Political sources suggested that the Houthis' retraction of approval indicates a divided positions within the Houthis' high command, according to the London-based Al-Arab newspaper on Monday.

Updated truce proposal

The updated truce proposal, according to informed sources who spoke to "South24", includes 10 basic provisions (issues to be negotiated during the truce, roads, Sanaa International Airport, Hodeidah port, salaries of civil servants and retirees, military issues, economic issues, political issues, and the role of the United Nations).

"South24 Center" obtained information that the updated proposal included the government's coverage by paying the remainder of the salaries of the 2014 payroll employees, as well as customs and tax revenues from the ports of Hodeidah, Saleef and Ras Issa, all of which are deposited in a special account supervised by the United Nations.

The PLC agreed to this, despite the objection of Southern parties to the mechanisms through which the salary payment process could take place, according to private sources who spoke to "South24".

Today morning, the Iranian Foreign Ministry linked the permanence of the ceasefire in Yemen to the lifting of the so-called "siege" on Yemen.

The Iranian Foreign Ministry spokesman said, in statements carried by Fars News Agency, that "the solution to Yemen is political, not military." He pointed out that Iran helped "shaping the negotiation process in order to reach a ceasefire, which is one of the pillars of the four-pronged Iranian solutions to resolve the political crisis."

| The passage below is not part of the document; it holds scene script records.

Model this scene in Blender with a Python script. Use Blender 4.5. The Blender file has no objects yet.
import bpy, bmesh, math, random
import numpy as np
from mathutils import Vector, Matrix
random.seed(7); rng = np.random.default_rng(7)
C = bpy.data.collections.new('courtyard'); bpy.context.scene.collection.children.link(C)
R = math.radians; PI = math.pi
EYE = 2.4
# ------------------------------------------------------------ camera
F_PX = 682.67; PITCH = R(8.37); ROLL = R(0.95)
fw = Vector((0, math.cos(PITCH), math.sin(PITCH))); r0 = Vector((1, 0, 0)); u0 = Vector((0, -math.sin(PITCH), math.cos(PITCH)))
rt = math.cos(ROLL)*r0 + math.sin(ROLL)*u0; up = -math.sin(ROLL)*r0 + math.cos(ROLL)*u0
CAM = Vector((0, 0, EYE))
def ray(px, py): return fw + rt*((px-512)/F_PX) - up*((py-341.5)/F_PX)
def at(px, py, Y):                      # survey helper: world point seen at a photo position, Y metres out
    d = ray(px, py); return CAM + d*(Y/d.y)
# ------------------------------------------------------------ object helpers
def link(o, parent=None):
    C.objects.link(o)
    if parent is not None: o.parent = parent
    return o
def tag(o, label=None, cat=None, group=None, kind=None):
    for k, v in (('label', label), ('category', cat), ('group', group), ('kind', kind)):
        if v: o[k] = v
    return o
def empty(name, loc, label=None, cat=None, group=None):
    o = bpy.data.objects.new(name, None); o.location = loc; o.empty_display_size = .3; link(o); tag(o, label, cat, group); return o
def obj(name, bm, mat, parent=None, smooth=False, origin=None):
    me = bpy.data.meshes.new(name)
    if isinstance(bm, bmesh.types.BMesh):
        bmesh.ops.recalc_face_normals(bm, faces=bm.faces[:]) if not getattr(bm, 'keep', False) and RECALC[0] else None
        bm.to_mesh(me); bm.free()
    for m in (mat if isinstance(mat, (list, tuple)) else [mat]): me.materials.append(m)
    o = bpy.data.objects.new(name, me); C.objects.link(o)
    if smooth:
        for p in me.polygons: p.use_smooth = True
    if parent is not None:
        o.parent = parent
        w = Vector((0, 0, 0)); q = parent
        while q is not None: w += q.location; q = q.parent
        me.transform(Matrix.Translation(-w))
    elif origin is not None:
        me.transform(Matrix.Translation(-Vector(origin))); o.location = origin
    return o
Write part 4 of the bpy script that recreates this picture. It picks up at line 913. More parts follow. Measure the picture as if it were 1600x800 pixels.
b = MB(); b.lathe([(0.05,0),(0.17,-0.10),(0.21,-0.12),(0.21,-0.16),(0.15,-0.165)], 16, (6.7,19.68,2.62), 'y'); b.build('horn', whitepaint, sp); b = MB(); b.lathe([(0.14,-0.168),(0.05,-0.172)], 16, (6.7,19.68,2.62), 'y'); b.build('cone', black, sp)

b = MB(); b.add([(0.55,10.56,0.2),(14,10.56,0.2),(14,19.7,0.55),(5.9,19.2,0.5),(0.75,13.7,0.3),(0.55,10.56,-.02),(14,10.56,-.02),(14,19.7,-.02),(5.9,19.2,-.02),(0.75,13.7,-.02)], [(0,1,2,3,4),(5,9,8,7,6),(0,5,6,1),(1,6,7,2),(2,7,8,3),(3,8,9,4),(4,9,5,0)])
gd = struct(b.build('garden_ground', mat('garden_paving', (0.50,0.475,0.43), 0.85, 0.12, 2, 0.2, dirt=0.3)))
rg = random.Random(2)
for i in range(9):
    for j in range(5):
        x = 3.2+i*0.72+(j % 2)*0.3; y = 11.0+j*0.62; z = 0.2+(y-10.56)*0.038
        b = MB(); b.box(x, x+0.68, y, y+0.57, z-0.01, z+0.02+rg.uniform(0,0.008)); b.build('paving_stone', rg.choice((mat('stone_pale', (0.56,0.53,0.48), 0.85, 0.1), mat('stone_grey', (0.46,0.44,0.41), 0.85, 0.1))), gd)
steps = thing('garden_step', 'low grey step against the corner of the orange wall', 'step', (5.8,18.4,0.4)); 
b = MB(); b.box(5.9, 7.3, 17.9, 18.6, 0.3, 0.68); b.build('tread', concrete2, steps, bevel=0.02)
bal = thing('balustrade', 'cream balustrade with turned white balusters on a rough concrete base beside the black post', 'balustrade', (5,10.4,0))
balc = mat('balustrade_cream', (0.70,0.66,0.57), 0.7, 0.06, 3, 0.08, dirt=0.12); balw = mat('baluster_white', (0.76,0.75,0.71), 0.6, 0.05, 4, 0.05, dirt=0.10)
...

The Iranian official added, "The firing is not the main issue in itself and it should be a prelude to help solve the political crisis in Yemen and form a stable and sustainable situation in this country.

He said, "Iran supports the renewal of the ceasefire period and we encourage our friends and relevant parties in Yemen to follow this path, but the main decision makers in Yemen are the Yemenis themselves, and Iran as a party interested in peace in Yemen encourages its friends to follow this path." "We support the United Nations mission and its envoy in completing the political process in Yemen," he added.